- Records to use:
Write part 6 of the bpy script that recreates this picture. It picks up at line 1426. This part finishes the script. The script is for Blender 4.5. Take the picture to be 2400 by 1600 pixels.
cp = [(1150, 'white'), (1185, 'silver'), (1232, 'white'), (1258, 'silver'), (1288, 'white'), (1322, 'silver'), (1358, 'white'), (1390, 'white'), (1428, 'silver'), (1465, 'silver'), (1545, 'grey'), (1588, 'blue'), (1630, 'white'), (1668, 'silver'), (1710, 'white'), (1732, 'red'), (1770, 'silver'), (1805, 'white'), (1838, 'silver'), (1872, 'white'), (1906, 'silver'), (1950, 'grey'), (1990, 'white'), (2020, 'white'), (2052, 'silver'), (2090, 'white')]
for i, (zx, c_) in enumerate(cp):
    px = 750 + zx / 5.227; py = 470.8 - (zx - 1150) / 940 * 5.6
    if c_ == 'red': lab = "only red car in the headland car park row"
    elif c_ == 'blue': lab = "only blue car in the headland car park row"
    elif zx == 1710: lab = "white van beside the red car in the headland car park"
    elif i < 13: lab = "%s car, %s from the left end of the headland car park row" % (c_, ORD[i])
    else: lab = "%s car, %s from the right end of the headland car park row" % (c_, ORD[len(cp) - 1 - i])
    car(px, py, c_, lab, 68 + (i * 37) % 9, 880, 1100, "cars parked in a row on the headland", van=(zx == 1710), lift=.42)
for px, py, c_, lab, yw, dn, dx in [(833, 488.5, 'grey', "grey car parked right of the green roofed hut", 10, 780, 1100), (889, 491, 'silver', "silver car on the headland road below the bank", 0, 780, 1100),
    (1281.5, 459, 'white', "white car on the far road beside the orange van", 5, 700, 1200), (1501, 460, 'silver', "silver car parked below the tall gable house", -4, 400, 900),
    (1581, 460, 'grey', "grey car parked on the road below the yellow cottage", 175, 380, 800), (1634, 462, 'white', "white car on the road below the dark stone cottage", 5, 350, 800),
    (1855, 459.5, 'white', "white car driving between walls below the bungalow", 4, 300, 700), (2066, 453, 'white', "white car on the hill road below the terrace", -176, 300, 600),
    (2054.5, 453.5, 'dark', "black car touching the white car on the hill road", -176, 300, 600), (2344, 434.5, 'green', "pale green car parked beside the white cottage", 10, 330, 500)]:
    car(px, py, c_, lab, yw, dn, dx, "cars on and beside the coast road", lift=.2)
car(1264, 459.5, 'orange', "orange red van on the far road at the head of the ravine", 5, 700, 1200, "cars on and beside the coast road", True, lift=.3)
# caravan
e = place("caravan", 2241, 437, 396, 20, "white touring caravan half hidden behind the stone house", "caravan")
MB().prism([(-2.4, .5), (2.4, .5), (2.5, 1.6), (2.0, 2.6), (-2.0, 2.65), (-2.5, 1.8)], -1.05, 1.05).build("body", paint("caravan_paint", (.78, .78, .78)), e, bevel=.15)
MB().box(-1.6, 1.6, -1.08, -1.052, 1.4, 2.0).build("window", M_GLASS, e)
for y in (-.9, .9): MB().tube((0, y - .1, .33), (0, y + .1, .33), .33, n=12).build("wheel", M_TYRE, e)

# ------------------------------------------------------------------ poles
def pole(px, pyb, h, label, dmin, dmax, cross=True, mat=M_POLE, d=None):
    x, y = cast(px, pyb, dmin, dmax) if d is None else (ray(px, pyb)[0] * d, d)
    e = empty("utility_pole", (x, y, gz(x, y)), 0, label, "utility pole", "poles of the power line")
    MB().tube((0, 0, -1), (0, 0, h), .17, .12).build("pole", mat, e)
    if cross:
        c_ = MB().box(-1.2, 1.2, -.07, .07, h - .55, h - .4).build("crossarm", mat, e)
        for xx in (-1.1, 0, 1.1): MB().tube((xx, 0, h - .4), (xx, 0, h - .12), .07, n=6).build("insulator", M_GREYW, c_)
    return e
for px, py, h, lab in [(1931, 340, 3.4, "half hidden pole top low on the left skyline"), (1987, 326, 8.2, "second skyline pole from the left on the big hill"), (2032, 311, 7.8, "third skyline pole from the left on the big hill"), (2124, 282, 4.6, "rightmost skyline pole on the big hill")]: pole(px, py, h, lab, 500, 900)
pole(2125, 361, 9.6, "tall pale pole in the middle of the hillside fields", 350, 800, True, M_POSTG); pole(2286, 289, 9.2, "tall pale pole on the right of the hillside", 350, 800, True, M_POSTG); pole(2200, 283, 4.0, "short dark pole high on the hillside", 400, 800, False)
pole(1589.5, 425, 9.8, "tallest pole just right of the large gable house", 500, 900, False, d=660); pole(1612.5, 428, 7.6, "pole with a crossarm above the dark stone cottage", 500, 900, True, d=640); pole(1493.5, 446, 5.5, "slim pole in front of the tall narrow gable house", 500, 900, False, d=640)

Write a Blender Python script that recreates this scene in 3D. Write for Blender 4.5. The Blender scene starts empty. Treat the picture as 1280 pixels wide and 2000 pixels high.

- Stated exercise: Restate the whole of the material exactly.

- Output:
Write part 6 of the bpy script that recreates this picture. It picks up at line 1426. This part finishes the script. The script is for Blender 4.5. Take the picture to be 2400 by 1600 pixels.
cp = [(1150, 'white'), (1185, 'silver'), (1232, 'white'), (1258, 'silver'), (1288, 'white'), (1322, 'silver'), (1358, 'white'), (1390, 'white'), (1428, 'silver'), (1465, 'silver'), (1545, 'grey'), (1588, 'blue'), (1630, 'white'), (1668, 'silver'), (1710, 'white'), (1732, 'red'), (1770, 'silver'), (1805, 'white'), (1838, 'silver'), (1872, 'white'), (1906, 'silver'), (1950, 'grey'), (1990, 'white'), (2020, 'white'), (2052, 'silver'), (2090, 'white')]
for i, (zx, c_) in enumerate(cp):
    px = 750 + zx / 5.227; py = 470.8 - (zx - 1150) / 940 * 5.6
    if c_ == 'red': lab = "only red car in the headland car park row"
    elif c_ == 'blue': lab = "only blue car in the headland car park row"
    elif zx == 1710: lab = "white van beside the red car in the headland car park"
    elif i < 13: lab = "%s car, %s from the left end of the headland car park row" % (c_, ORD[i])
    else: lab = "%s car, %s from the right end of the headland car park row" % (c_, ORD[len(cp) - 1 - i])
    car(px, py, c_, lab, 68 + (i * 37) % 9, 880, 1100, "cars parked in a row on the headland", van=(zx == 1710), lift=.42)
for px, py, c_, lab, yw, dn, dx in [(833, 488.5, 'grey', "grey car parked right of the green roofed hut", 10, 780, 1100), (889, 491, 'silver', "silver car on the headland road below the bank", 0, 780, 1100),
    (1281.5, 459, 'white', "white car on the far road beside the orange van", 5, 700, 1200), (1501, 460, 'silver', "silver car parked below the tall gable house", -4, 400, 900),
    (1581, 460, 'grey', "grey car parked on the road below the yellow cottage", 175, 380, 800), (1634, 462, 'white', "white car on the road below the dark stone cottage", 5, 350, 800),
    (1855, 459.5, 'white', "white car driving between walls below the bungalow", 4, 300, 700), (2066, 453, 'white', "white car on the hill road below the terrace", -176, 300, 600),
    (2054.5, 453.5, 'dark', "black car touching the white car on the hill road", -176, 300, 600), (2344, 434.5, 'green', "pale green car parked beside the white cottage", 10, 330, 500)]:
    car(px, py, c_, lab, yw, dn, dx, "cars on and beside the coast road", lift=.2)
car(1264, 459.5, 'orange', "orange red van on the far road at the head of the ravine", 5, 700, 1200, "cars on and beside the coast road", True, lift=.3)
# caravan
e = place("caravan", 2241, 437, 396, 20, "white touring caravan half hidden behind the stone house", "caravan")
MB().prism([(-2.4, .5), (2.4, .5), (2.5, 1.6), (2.0, 2.6), (-2.0, 2.65), (-2.5, 1.8)], -1.05, 1.05).build("body", paint("caravan_paint", (.78, .78, .78)), e, bevel=.15)
MB().box(-1.6, 1.6, -1.08, -1.052, 1.4, 2.0).build("window", M_GLASS, e)
for y in (-.9, .9): MB().tube((0, y - .1, .33), (0, y + .1, .33), .33, n=12).build("wheel", M_TYRE, e)

# ------------------------------------------------------------------ poles
def pole(px, pyb, h, label, dmin, dmax, cross=True, mat=M_POLE, d=None):
    x, y = cast(px, pyb, dmin, dmax) if d is None else (ray(px, pyb)[0] * d, d)
    e = empty("utility_pole", (x, y, gz(x, y)), 0, label, "utility pole", "poles of the power line")
    MB().tube((0, 0, -1), (0, 0, h), .17, .12).build("pole", mat, e)
    if cross:
        c_ = MB().box(-1.2, 1.2, -.07, .07, h - .55, h - .4).build("crossarm", mat, e)
        for xx in (-1.1, 0, 1.1): MB().tube((xx, 0, h - .4), (xx, 0, h - .12), .07, n=6).build("insulator", M_GREYW, c_)
    return e
for px, py, h, lab in [(1931, 340, 3.4, "half hidden pole top low on the left skyline"), (1987, 326, 8.2, "second skyline pole from the left on the big hill"), (2032, 311, 7.8, "third skyline pole from the left on the big hill"), (2124, 282, 4.6, "rightmost skyline pole on the big hill")]: pole(px, py, h, lab, 500, 900)
pole(2125, 361, 9.6, "tall pale pole in the middle of the hillside fields", 350, 800, True, M_POSTG); pole(2286, 289, 9.2, "tall pale pole on the right of the hillside", 350, 800, True, M_POSTG); pole(2200, 283, 4.0, "short dark pole high on the hillside", 400, 800, False)
pole(1589.5, 425, 9.8, "tallest pole just right of the large gable house", 500, 900, False, d=660); pole(1612.5, 428, 7.6, "pole with a crossarm above the dark stone cottage", 500, 900, True, d=640); pole(1493.5, 446, 5.5, "slim pole in front of the tall narrow gable house", 500, 900, False, d=640)

Write a Blender Python script that recreates this scene in 3D. Write for Blender 4.5. The Blender scene starts empty. Treat the picture as 1280 pixels wide and 2000 pixels high.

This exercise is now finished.